The Welsh who moved to Patagonia seemed to do so primarily as a means of preserving their own culture and traditions. They were non-conformist, Welsh speakers and felt that their rights had been reduced by the British Crown. In the words of preacher Abraham Matthews who was part of the original group,

“in an empty country, without being under a state government… where the Welsh could settle and rule themselves and ensure the continuation of their national habits… and establish the kernel of a Welsh Government… [with] a Welsh population, Welsh schools and complete enough possession of the country so that they would not be swallowed up by other nations round about.”

This group went to Argentina very much as a group with shared interests and a shared goal. That the country was not at all empty didn't seem to be a consideration at all.

The desire on the part of the Irish emigrants was more the exercise of economic opportunity denied them by the same crown than any sense of cultural preservation.

“You may say that I have enough to live where I like by selling it off and come home, but first just consider that your positions are at home and how your holdings are a mere source of slavery. Secondly, if you could only consider the real state of both countries, you would naturally say what could be the object of making a choice of that country wherein I should be only a looker on at your toiling ill-fed and ill-paid industry… people come to see the great preference this country is entitled to.”

John James Murphy in a letter to his brother Michael back in Kilrane, 1864.

While it is true that over many years requests were sent for good people to be sent from home as workers (their passage costing them 15 months labour). There is no sense of them working together towards shared goals in the way that the Welsh were establishing their community. Though the Irish community did tend to group together, socialising, going to mass, and maintaining links to one another it is far less explicit in comparison.

There is an argument that the Welsh and Irish were not engaged in settler colonisation, for example the Welsh Non-conformists were explicitly pacifist, and the Irish emigrants at the very least attempted to isolate themselves from any violent upheaval going on at the time, there was no explicit programme of extermination as in the case of some tribes in North America and other colonised places.

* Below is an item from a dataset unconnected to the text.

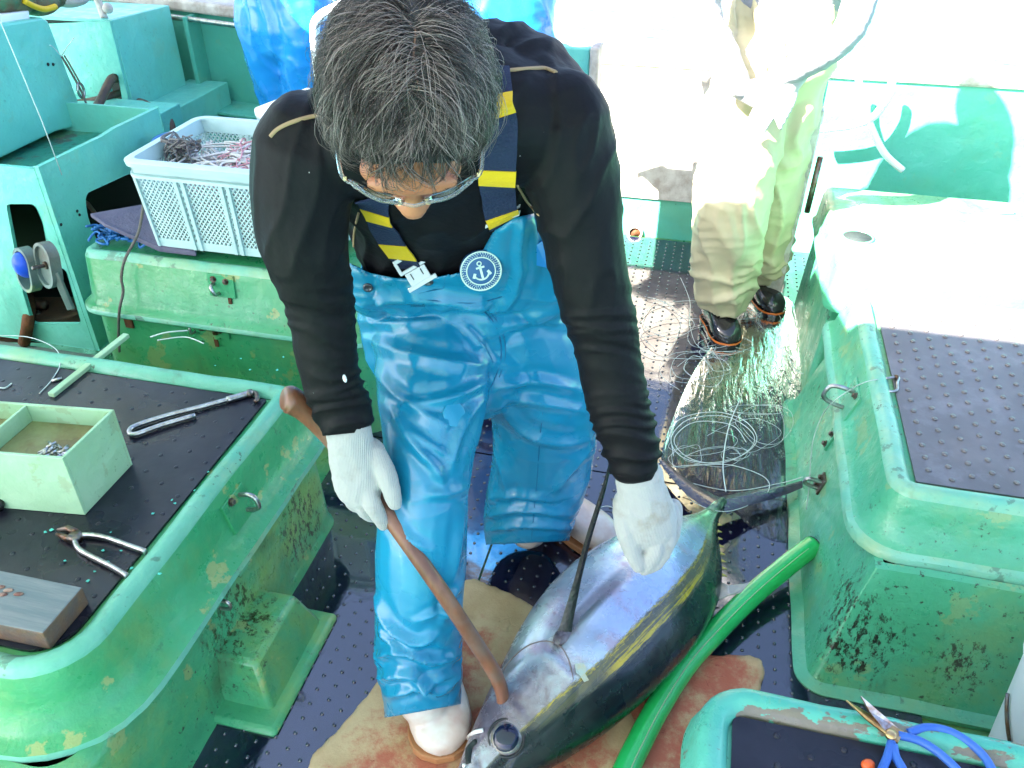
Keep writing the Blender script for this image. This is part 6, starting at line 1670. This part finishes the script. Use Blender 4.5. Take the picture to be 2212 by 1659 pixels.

There is evidence that in fact the Welsh would not have survived without the help of the Tehuelche people. Who showed them what to eat, how to hunt and where there was water in what was harsh and unfamiliar terrain. Even so there is no question that the takeover of ‘empty’ lands directly impacted the traditions and culture of the indigenous peoples, and that there were points of conflict. It is interesting that as the Welsh sought to preserve their culture and Irish people sought land ownership and economic benefit denied them at home, they did not consider that they could be repeating the very injustices they sought to escape.